Até hoje, muito gente não entendeu o que o candidato do PRTB queria com essa divulgação. O deputado federal Eduardo Bolsonaro, nesta semana, fez uma “live” na qual contou sua teoria sobre o episódio. “Será que o Marçal queria ganhar a eleição? É óbvio que aquilo [a divulgação do laudo falso] seria um tiro no pé. Eu acho que a missão dele é desgastar o [ex-presidente Jair] Bolsonaro. Pra mim, ele não queria ganhar a eleição. Ele está esperando uma condenação para se pintar ainda mais de antissistema e vender curso pra caramba”, afirmou o parlamentar.
Toda a vez que estamos diante de uma situação difícil de compreender – como é o caso de Pablo Marçal e o documento falsificado –, tentamos encaixar o que aconteceu dentro de nossa linha de raciocínio. E geralmente produzimos conclusões estapafúrdias.
Em 2019, o irmão de Eduardo, o senador Flávio, foi acusado de utilizar uma franquia de loja de chocolates para lavar dinheiro (entre 22 de novembro a 7 de dezembro de 2015, por exemplo, o estabelecimento recebeu pagamentos em dinheiro vivo quase equivalente aos efetuados através de cartões – algo totalmente fora dos padrões).
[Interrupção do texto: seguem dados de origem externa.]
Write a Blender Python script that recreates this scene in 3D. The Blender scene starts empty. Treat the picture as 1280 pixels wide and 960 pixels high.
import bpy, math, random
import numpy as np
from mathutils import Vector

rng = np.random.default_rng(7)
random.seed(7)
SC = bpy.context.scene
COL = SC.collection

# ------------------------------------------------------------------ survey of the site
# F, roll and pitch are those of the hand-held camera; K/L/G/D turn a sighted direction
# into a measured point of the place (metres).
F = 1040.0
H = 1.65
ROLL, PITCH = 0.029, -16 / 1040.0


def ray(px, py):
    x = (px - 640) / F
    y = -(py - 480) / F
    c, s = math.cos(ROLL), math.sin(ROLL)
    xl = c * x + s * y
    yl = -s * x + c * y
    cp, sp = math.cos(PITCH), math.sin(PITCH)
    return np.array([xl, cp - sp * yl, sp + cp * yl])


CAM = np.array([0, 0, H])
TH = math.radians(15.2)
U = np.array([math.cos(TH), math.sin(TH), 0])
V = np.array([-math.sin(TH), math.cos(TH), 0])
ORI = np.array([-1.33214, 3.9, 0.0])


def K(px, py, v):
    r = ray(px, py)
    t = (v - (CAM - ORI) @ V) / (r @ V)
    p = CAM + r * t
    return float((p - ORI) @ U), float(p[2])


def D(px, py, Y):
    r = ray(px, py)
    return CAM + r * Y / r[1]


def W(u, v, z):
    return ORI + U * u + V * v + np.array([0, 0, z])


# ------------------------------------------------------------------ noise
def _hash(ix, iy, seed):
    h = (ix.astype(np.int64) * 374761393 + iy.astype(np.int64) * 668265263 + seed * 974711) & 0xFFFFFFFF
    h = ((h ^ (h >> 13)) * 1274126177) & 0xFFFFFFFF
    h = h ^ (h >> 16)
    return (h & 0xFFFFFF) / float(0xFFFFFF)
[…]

Imediatamente, as redes sociais começaram a discutir uma tese segundo a qual aquilo tudo seria uma “pegadinha” do então presidente eleito para desmoralizar os veículos de comunicação. Foi uma tentativa de encaixar um fato aparentemente inexplicável a uma narrativa ideológica.
No caso do laudo falso, como na maioria das gafes cometidas na cena política, a explicação mais simples é geralmente a mais provável. Marçal é uma pessoa impulsiva, agressiva e descuidada. Ele recebeu o documento falsificado e, triunfante, acreditou estar em posse de uma prova cabal daquilo que falava desde o início de sua campanha – a acusação (sem evidências reais) de que Boulos era usuário de drogas.
Sem efetuar nenhuma checagem, como fazem os cidadãos comuns, passou a fake news para frente e achou que iria, com isso, ganhar a eleição no primeiro turno. Ocorreu o contrário: o gesto de Marçal foi crucial para que ele perdesse o gás nos últimos dois dias de campanha e ficasse de fora do segundo turno.
Para entender o incompreensível que surge das atitudes dos adversários, na vida política ou nos acontecimentos de dia a dia, precisamos realizar o mais difícil exercício de empatia: tentar raciocinar como os nossos oponentes pensam. O ato de nos colocar nos sapatos de outra pessoa é mais fácil quando gostamos deste indivíduo ou até quando somos neutros em relação a ele. Mas quando nós temos algum tipo de ojeriza em relação ao adversário, é quase impossível compreender como ele pensa.
Mesmo assim, esse é um exercício importantíssimo – seja na política ou na vida pessoal e corporativa.